The militia officers for the county of Sumner were as follows: James Winchester, Lieutenant-Colonel, Commandant; Kasper Mansker, Lieutenant-Colonel; Anthony Sharp, First Major; Edward Douglass, Second Major; James Mckean, Jr., Zebulon Hubbard, Joseph McClewrath, John Morgan, James Frazier, Captains; Elisha Clary, James Yates, John White, Steven Cantril, and Thomas Patton, Lieutenants; Peter Looney, James Hamilton, William Snoddy, John Rule, and Joseph Morgan, Ensigns.

George Winchester, Register of Sumner county.

George Winchester, Second Major in the Cavalry of Mero District; George Blackmore, Captain, and Reuben Douglass, Lieutenant.

June 2, 1791. William Cage was reappointed Sheriff of Sumner county, until the July term, 1792, and to the end thereof, and no longer.

June 14, 1791. Richard Cavet appointed a Justice of the Peace for Sumner county; George Winchester, First Major of Cavalry, in the place of Edwin Hickman, killed.

July 3, 1792. William Cage was appointed Sheriff of Sumner county until the Court of Pleas and Quarter Sessions in July next, and to the end thereof, and no longer.

July 14, 1792. Appointed and commissioned the following militia officers for Sumner county: Lieutenant Thomas Patton promoted to be a Captain in the place of Captain Wilson, resigned; Richard King, Lieutenant, and James Wilson, Ensign; Peter Looney, a Captain, heretofore a Lieutenant, in the place of Captain McKain, resigned; Ezekiel Norris, Captain; Joseph Morgan, Robert Brigance and John Cummings, Lieutenants; John Butler, an Ensign, and sent to Colonel Winchester five blank commissions to be filled by him, whose names he has not yet reported.

March 16, 1793. John Young, Captain, in the Sumner Regiment of Militia.

June 16, 1793. William Cage, Sheriff of Sumner county to the July term, 1794, and to the end thereof, and no longer.

September 27, 1794. David Wilson appointed Register of Sumner county.

December 26, 1794. Isaac Walton, a Lieutenant, and James Whitson, an Ensign in the Regiment of Infantry of Sumner county.

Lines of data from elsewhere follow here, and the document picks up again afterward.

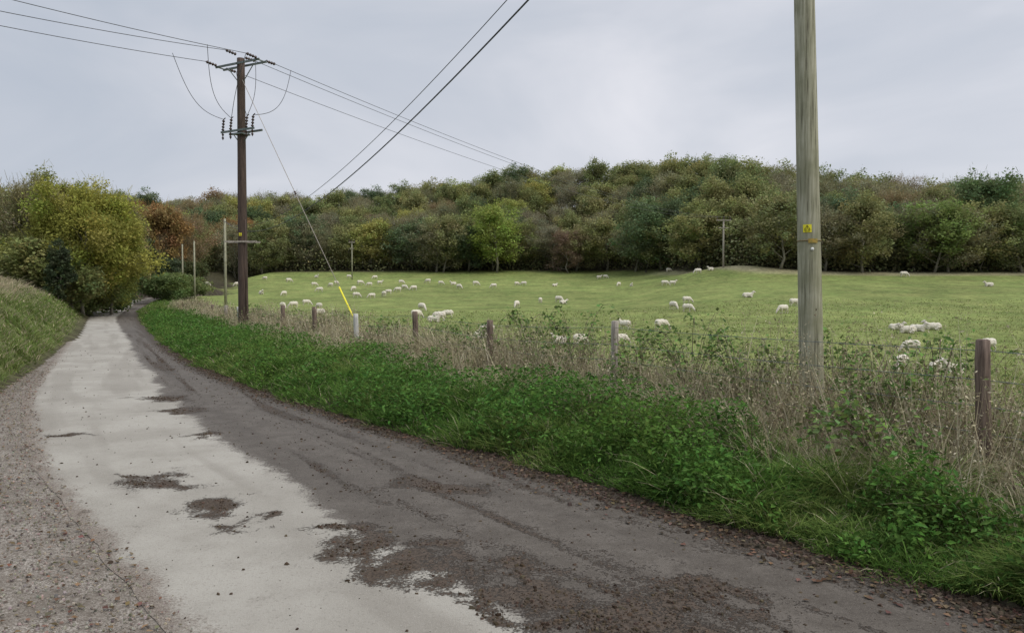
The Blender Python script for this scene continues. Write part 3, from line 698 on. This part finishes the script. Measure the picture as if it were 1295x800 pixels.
# ---------------------------------------------------------------- sheep
def sheep(pose):
    bm=bmesh.new()
    def sph(c,r,rot=0):
        bmesh.ops.create_uvsphere(bm,u_segments=20,v_segments=12,radius=1,matrix=Matrix.Translation(c)@Matrix.Rotation(rot,4,'Y')@Matrix.Diagonal((*r,1)))
    def seg(p,q,r1,r2):
        p=Vector(p);q=Vector(q);d=q-p
        bmesh.ops.create_cone(bm,cap_ends=True,segments=12,radius1=r1,radius2=r2,depth=d.length,matrix=Matrix.Translation((p+q)/2)@d.to_track_quat('Z','Y').to_matrix().to_4x4())
        sph(p,(r1,)*3);sph(q,(r2,)*3)
    dz=-.30 if pose=='lie' else 0
    sph((0,0,.60+dz),(.50,.255,.265));sph((-.30,0,.63+dz),(.27,.25,.25));sph((.30,0,.60+dz),(.25,.23,.27));sph((.02,0,.66+dz),(.38,.23,.23))
    seg((-.54,0,.66+dz),(-.60,0,.42+dz),.05,.03)
    if pose=='graze':
        seg((.42,0,.64),(.68,0,.38),.17,.11);seg((.68,0,.38),(.76,0,.27),.105,.085)
        sph((.79,0,.22),(.085,.08,.12),-.5);seg((.80,0,.2),(.86,0,.07),.075,.045);ex,ez=.71,.34
    else:
        hz=.98+dz
        seg((.40,0,.68+dz),(.60,0,hz-.06),.18,.11)
        sph((.64,0,hz),(.12,.085,.095),.3);seg((.66,0,hz),(.82,0,hz-.08),.08,.048);ex,ez=.58,hz+.05
    for s in(-1,1):
        seg((ex,s*.07,ez),(ex-.04,s*.19,ez+.0),.03,.02);sph((ex-.03,s*.15,ez),(.03,.07,.022))
    if pose!='lie':
        for s in(-1,1):
            st=random.uniform(-.05,.05)
            seg((.32,s*.13,.48),(.31+st,s*.13,.27),.085,.042);seg((.31+st,s*.13,.27),(.30+st*1.5,s*.13,.04),.034,.027);seg((.30+st*1.5,s*.13,.05),(.33+st*1.5,s*.13,.02),.033,.034)
            st=random.uniform(-.06,.06)
            seg((-.34,s*.13,.55),(-.27+st,s*.14,.40),.14,.085);seg((-.27+st,s*.14,.40),(-.43+st,s*.14,.25),.075,.038);seg((-.43+st,s*.14,.25),(-.39+st,s*.14,.04),.035,.027);seg((-.39+st,s*.14,.05),(-.36+st,s*.14,.02),.033,.034)
    else:
        for s in(-1,1):
            seg((.34,s*.16,.14),(.52,s*.16,.06),.06,.035);seg((.52,s*.16,.06),(.36,s*.18,.04),.032,.028)
            seg((-.30,s*.2,.2),(-.10,s*.24,.08),.12,.05);seg((-.10,s*.24,.06),(-.32,s*.25,.04),.035,.03)
    me=bpy.data.meshes.new('t');bm.to_mesh(me);bm.free();o=bpy.data.objects.new('t',me);link(o)
    m=o.modifiers.new('r','REMESH');m.mode='VOXEL';m.voxel_size=.026
    m=o.modifiers.new('s','SMOOTH');m.factor=.5;m.iterations=2
    dg=bpy.context.evaluated_depsgraph_get();me2=bpy.data.meshes.new_from_object(o.evaluated_get(dg));bpy.data.objects.remove(o)
    me2.name='sheep_body'
    nv=len(me2.vertices);co=np.zeros(nv*3);me2.vertices.foreach_get('co',co);co=co.reshape(-1,3);no=np.zeros(nv*3);me2.vertices.foreach_get('normal',no);no=no.reshape(-1,3)
    zc=co[:,2]
    if pose=='graze':head=(co[:,0]>.70)|((co[:,0]>.64)&(np.abs(co[:,1])>.10))
    else:head=(co[:,0]>.62)|((co[:,0]>.52)&(zc>.9+dz)&(np.abs(co[:,1])>.07))
    leg=(zc<.30) if pose!='lie' else (zc<.05)
    wool=(~head)&(~leg)
    nz=(fbm(co[:,0]*14+co[:,1]*9,zc*14+co[:,1]*7,5)-.5)*.05
    co=co+no*(nz*wool)[:,None];me2.vertices.foreach_set('co',co.ravel())
    me2.materials.clear();me2.materials.append(M_wool);me2.materials.append(M_face)
    fl_=(head|leg);idx=[1 if all(fl_[v] for v in p.vertices) else 0 for p in me2.polygons]
    me2.polygons.foreach_set('material_index',idx);me2.polygons.foreach_set('use_smooth',[True]*len(idx));me2.update()
    return me2
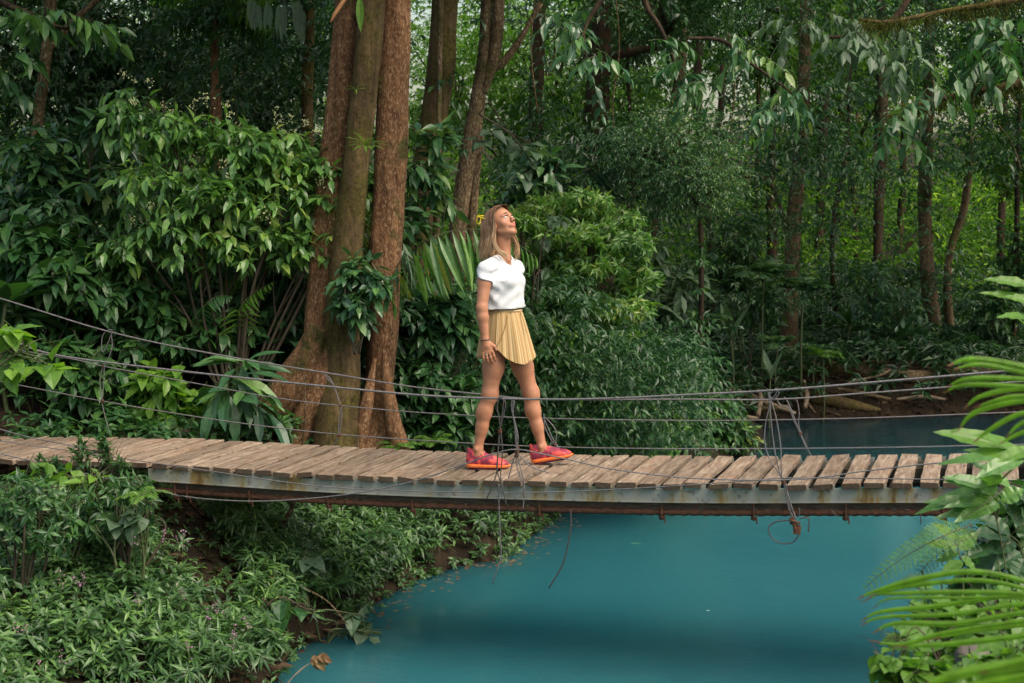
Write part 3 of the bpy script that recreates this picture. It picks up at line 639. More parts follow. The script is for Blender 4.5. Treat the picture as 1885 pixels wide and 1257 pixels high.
while s < 5.4:
    wd = RNG.uniform(.096, .118); gap = RNG.uniform(.022, .040) + (.010 if s > 1.2 else 0)
    m = s + wd / 2; t3 = norm(on_deck(m + .1, 0) - on_deck(m - .1, 0)); yaw = RNG.normal(0, .008); T = norm(t3 + CDIR * yaw); C_ = norm(CDIR - T * CDIR.dot(T)); U = np.cross(T, C_)
    bev_plank(deck, on_deck(m, RNG.normal(0, .006), -.0165 + RNG.normal(0, .0015)), T, C_, U, HALF + RNG.normal(0, .005), wd / 2, .0155, .003)
    PL.append(m); s += wd + gap
part('deck', deck, WOOD, bridge)
def rail_strip(mb, s0, s1, ac, z0, z1, thick, n=60, mi=0):
    ss = np.linspace(s0, s1, n); V = []
    for q in ss:
        for (a, z) in ((-thick / 2, z0), (thick / 2, z0), (thick / 2, z1), (-thick / 2, z1)): V.append(on_deck(q, ac + a, z))
    Q = [[i * 4 + j, i * 4 + (j + 1) % 4, (i + 1) * 4 + (j + 1) % 4, (i + 1) * 4 + j] for i in range(n - 1) for j in range(4)] + [[0, 3, 2, 1], [(n - 1) * 4 + k for k in range(4)]]
    mb.add(np.array(V), quads=Q, mi=mi)
sL = s_of_px(268, -HALF)
for ac, e in ((-HALF + .035, 1), (HALF - .035, -1)):
    mb = MB(); rail_strip(mb, sL, 5.2, ac, -.112, -.036, .006); rail_strip(mb, sL, 5.2, ac - .002 * e, -.118, -.111, .03)
    # upright cleats between planks
    for q in PL:
        if q > sL + .1: boxw(mb, on_deck(q + .055, ac, -.03), (ADIR, CDIR, UP), (.011, .004, .016))
    part('side_channel', mb, GALV, bridge)
    mb = MB(); rail_strip(mb, sL + .15, 5.2, ac + .07 * e, -.165, -.075, .05); part('under_beam', mb, DARKW, bridge)
    mb = MB(); ss = np.linspace(sL - .3, 5.3, 320)
    rr = .020 + .0035 * np.sin(ss * 95)
    tube(mb, np.array([on_deck(q, ac + .03 * e, -.182) for q in ss]), rr, 8); part('support_cable', mb, RUST, bridge, True)
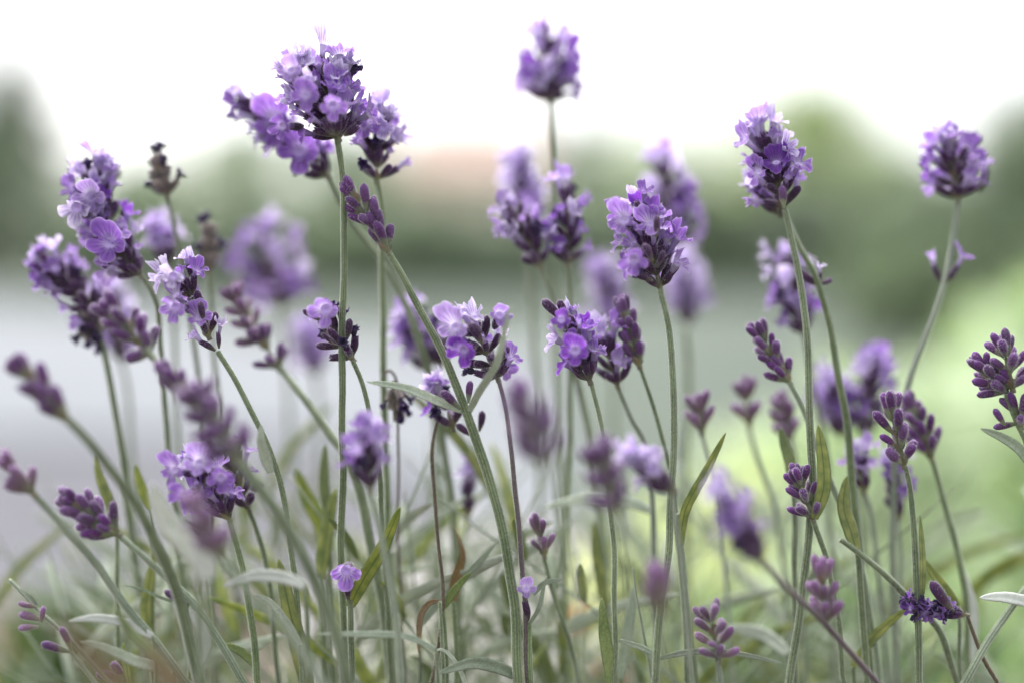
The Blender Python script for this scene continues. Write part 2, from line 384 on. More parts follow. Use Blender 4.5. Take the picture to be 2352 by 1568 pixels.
def face_floret(root, x, y, b, size=56, petal='petal', facing=(0, -1, .15), stalk=(0, .3, -1), roll=0):
    """an open floret seen from the front at a picture point; its calyx hangs behind it"""
    c = P(x, y, b); d = Vector(facing).normalized(); s = size*depth(b)/F/.0062
    up = Vector((math.sin(roll), 0, math.cos(roll)))
    base = c-d*.0075*s
    f = frame(d, up)
    m = Matrix.Translation(base-root.location)@f.to_4x4()@Matrix.Scale(s, 4)
    cal = link('calyx', rng.choice(CAL['calyx']), root, m)
    link('corolla', rng.choice(COR[petal]), cal, Matrix.Translation((0, 0, .0053)))
def head(root, base, tip, b, width, kind='bloom', bt=None, dens=1.0, cs=1.0, openf=None, gap=1.0, skew=None):
    """whorls of florets up an axis from base to tip (picture points)"""
    bt = b if bt is None else bt
    if kind in ('bud', 'pink'): cs *= 1.14; gap *= 1.22; dens *= .92
    a, t = P(*base, b), P(*tip, bt); A = t-a; ln = A.length; Ah = A.normalized()
    e1 = Ah.orthogonal().normalized(); e2 = Ah.cross(e1)
    L = .006*cs
    pet = {'bloom': .66, 'mixed': .45, 'bud': 0, 'pink': 0, 'dry': 0, 'dark': .0, 'pale': 1.0, 'half': .5}[kind]
    if openf is not None: pet = openf
    reach = (L+(.0055*cs if pet > .3 else 0)); hw = px(width/2, b)
    sa = min(.97, max(.3, (hw-.0006)/reach)); A0 = math.asin(sa)
    core = max(ln-L*.9-(.003 if pet > .3 else 0), ln*.35); step = .0034*gap*cs
    nW = max(2, int(round(core/step))+1)
    ax = [a-Ah*.0015-root.location+(e1*math.sin(q*1.7)*.00018) for q in (0,)]+[a+Ah*(core*q/4)+e1*math.sin(q*1.7)*.0002-root.location for q in range(5)]
    link('flower_axis', tube_mesh('flower_axis', catmull(ax, 3), [.00075*cs*(1-.035*q) for q in range(16)], 'axis', 8), root)
    for i in range(nW):
        f = i/(nW-1); p = a+Ah*(core*f+.0004)
        m = int(round(((6.2-1.4*f) if pet > .3 else (6.3-1.6*f))*dens+rng.uniform(-.6, .6))); m = max(3, m); ph = rng.uniform(0, 6.28)
        if i == nW-1: m += 2
        for k in range(m):
            an = ph+2*math.pi*(k+rng.uniform(-.25, .25))/m
            rad = e1*math.cos(an)+e2*math.sin(an)
            ang = A0*(1.0-.30*f)*rng.uniform(.62, 1.14)
            if i == nW-1: ang *= rng.choice((.25, .6, .9))
            d = Ah*math.cos(ang)+rad*math.sin(ang)
            if pet > .3 and rng.random() < .08: continue
            if kind == 'dry': kd, pt = 'dry', (rng.choice(['withered', None, None]))
            elif kind == 'dark': kd, pt = 'calyx', rng.choice(['withered', 'petal_dark', None, 'withered'])
            elif kind == 'pink': kd, pt = 'bud_pink', None
            elif rng.random() < pet:
                kd = 'calyx'; pt = rng.choice(['petal', 'petal', 'petal', 'petal_dark', 'petal_dark', 'petal_pale', 'half'] if kind != 'pale' else ['petal_pale', 'petal_pale', 'petal'])
                if rng.random() < (f-.45)*1.2: pt = 'petal_pale'
            elif kind in ('bloom', 'mixed', 'half'):
                kd, pt = rng.choice([('calyx', 'withered'), ('darkbud', None), ('darkbud', None), ('darkbud', None), ('calyx', None), ('calyx', 'half')])
            else: kd, pt = 'bud', None
            floret(root, p+rad*.0005, d, Ah, kd, pt, cs*rng.uniform(.85, 1.08))
        # bracts below the whorl
        if i % 2 == 0 or kind == 'bud':
            for q in range(2):
                an = ph+math.pi*q+.4; rad = e1*math.cos(an)+e2*math.sin(an)
                ff = frame(Ah*.85+rad*.6, -rad)
                link('bract', rng.choice(BR), root, Matrix.Translation(p-Ah*.0008-root.location)@ff.to_4x4()@Matrix.Scale(cs*.85, 4))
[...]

January 1, 1795. William Hall and Edward Hogan, Ensigns in the Sumner County Regiment of Infantry.

January 16, 1795. Edward Douglass, Lieutenant-Colonel of the Sumner County Infantry; George Dawson Blackmore, Second Major of the Cavalry of Mero District.

January 17, 1795. Reuben Douglass, Captain, and Wilson Cage, Lieutenant of the Cavalry of Mero District; James Frazier, First Major, and Joseph McElurath, Second Major of the Sumner County Regiment of Infantry; William Snoddy and Samson Hansborough, Captains of the same; William Hankins and John Williams, Lieutenants, and _ Latimer, Ensign of the same.

February 2, 1795. William Cage, Sheriff of Sumner county, Collector of the same in Sumner county for the year 1795.

March 2, 1795. The Governor appointed and commissioned Thomas Donald a Justice of the Peace for the County of Sumner.

July 6, 1795. Reuben Cage, Sheriff of Sumner county till the end of the July term, 1796; William Hall, Cornet of the Sumner county troop of cavalry.

July 27, 1796. Reuben Cage, Collector of Sumner County and Public Taxes, for the year 1796.